_Extracted data:_
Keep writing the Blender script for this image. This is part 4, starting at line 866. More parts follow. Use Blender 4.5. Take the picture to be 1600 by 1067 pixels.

==

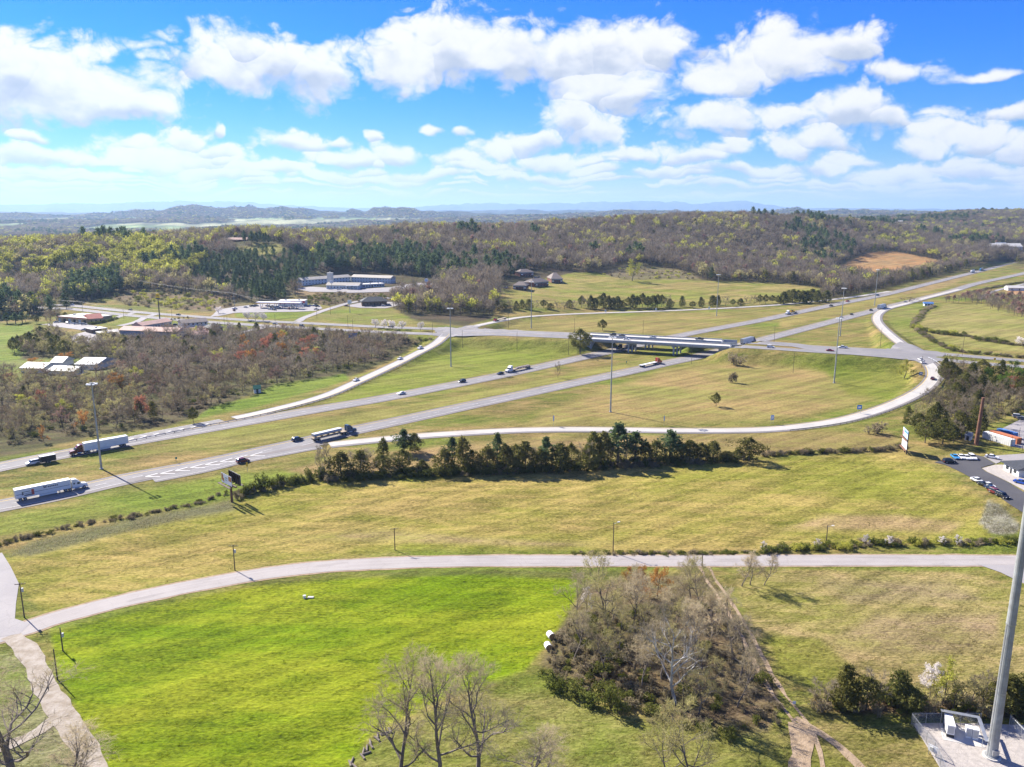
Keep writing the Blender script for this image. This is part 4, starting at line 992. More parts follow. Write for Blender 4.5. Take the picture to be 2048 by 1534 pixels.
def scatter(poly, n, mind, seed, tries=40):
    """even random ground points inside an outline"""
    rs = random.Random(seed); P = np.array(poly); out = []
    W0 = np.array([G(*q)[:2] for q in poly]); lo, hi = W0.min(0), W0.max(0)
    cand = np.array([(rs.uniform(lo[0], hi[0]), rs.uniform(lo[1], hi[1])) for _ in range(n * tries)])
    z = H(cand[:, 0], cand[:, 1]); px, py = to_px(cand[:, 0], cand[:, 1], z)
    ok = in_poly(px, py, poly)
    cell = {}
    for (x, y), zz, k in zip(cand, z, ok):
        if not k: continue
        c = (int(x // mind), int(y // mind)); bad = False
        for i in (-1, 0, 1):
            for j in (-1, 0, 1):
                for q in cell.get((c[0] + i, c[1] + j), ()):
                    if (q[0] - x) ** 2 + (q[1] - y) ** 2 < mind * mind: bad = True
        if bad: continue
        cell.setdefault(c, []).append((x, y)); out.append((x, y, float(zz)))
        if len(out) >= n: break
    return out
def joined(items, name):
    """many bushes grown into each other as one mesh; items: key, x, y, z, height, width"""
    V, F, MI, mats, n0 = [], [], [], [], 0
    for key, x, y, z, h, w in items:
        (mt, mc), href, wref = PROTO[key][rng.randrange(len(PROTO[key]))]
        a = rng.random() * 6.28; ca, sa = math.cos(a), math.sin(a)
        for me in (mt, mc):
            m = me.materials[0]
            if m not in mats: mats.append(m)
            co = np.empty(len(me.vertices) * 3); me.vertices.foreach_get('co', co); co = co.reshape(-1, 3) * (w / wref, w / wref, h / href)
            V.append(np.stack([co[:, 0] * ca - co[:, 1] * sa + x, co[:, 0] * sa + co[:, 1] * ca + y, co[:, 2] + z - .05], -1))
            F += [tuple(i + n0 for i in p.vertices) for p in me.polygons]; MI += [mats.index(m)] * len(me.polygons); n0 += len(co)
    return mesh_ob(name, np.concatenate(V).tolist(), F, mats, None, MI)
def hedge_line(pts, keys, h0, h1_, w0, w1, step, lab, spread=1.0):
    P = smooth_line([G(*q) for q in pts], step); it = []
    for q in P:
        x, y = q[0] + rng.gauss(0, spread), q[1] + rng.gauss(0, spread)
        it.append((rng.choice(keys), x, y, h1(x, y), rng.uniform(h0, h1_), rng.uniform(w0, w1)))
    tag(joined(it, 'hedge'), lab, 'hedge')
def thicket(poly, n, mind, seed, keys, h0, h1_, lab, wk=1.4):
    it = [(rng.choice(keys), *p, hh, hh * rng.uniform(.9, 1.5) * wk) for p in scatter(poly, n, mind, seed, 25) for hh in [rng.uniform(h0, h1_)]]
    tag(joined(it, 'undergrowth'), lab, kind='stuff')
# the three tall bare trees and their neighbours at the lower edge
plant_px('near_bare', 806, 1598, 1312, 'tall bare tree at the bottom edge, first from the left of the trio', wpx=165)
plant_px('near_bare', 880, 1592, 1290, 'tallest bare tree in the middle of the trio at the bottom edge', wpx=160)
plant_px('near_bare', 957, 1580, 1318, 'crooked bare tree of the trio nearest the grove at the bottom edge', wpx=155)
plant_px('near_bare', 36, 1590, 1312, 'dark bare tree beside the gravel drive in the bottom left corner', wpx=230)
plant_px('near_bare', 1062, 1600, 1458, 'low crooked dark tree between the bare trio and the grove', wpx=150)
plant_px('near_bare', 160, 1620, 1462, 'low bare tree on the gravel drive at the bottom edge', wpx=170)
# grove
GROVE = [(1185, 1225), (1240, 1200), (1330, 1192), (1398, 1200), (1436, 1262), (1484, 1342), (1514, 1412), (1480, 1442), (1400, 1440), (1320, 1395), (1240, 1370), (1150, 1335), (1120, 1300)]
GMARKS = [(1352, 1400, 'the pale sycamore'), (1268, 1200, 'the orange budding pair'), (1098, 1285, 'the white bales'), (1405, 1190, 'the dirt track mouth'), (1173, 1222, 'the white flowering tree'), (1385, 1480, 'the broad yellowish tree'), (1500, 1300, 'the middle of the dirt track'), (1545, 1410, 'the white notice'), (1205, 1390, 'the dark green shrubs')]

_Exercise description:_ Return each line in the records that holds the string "Blender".

_Exercise solution:_
Keep writing the Blender script for this image. This is part 4, starting at line 866. More parts follow. Use Blender 4.5. Take the picture to be 1600 by 1067 pixels.
Keep writing the Blender script for this image. This is part 4, starting at line 992. More parts follow. Write for Blender 4.5. Take the picture to be 2048 by 1534 pixels.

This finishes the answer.